Le lion de Saint Marc surmonte la porte principale. Nous entrons. Pas un chien, pas un cheval, pas une carriole dans les ruelles pavées avec soin. Budva renchérit sur Venise et se refuse même non aux chiens. Le silence y règne en maître — non un silence de mort, mais un silence de vie patricienne plutôt — si bien, qu'obéissant à l'ambiance, le visiteur marche à pas suspendus. Les hôtels pour touristes sont à l'extérieur des remparts. Par décret de la Sérénissime, Budva ne devait pas contenir plus de 40 demeures aristocratiques et 20 maisons bourgeoises. Il n'y en a pas beaucoup plus aujourd'hui. A droite et à gauche, nos yeux ne rencontrent que façades vénitiennes bien conservées, terrasses minuscules, petits jardins aériens et quelques vieilles échoppes très propres. Assez souvent une guirlande de vigne tendue d'une fenêtre à celle d'en face met sur la blancheur des pierres une note poétique et chaude, qui parle de l'Orient et de Venise.

A l'église Saint Jean, même liaison de Venise et de la Grèce. Après une madone byzantine, on voit un tableau de l'école de Tiepolo. Il représente la Vierge apparaissant à trois saints; l'un d'eux porte trois sphères qui figurent les trois paroisses de Maini, Pobori et Braïtchi sur les-quelles l'archevêque de Budva étendait sa juridiction à l'époque vénitienne. Enfin, pour achever d'évoquer l'Orient, Budva dresse dans le ciel sans ride un campanile presque aussi effilé qu'un minaret.

Au sortir de la ville, nous avons acheté d'admirable raisin noir qui se vend sur des tréteaux près des remparts; c'est la grande friandise des nombreux baigneurs de la saison. On assure que Budva n'a pas de moustiques. Amis lecteurs, voyez si ce dernier relais sur l'Adriatique yougoslave n'est pas la plus désirable des villégiatures.

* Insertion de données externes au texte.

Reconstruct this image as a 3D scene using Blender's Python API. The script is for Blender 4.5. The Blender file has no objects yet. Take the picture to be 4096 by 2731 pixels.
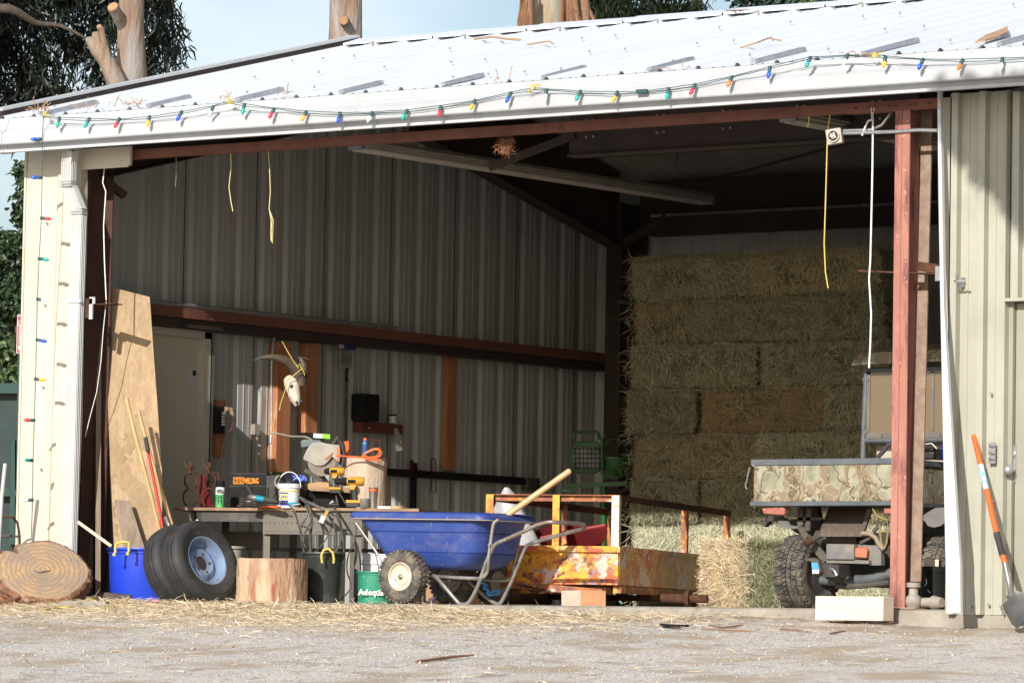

Le retour à Kotor, le soir, avec les grandes ombres que déplient sur la mer les montagnes agrandies, est d'une incomparable beauté. N'ajoutons rien à cette vision. Par elle se clôt le chant dalmate de notre périple. Demain nous serons à Corfou. Nous ferons, reconnaissants et comblés, nos adieux au Yougoslavia et au pavillon yougoslave" (pp. 111-113).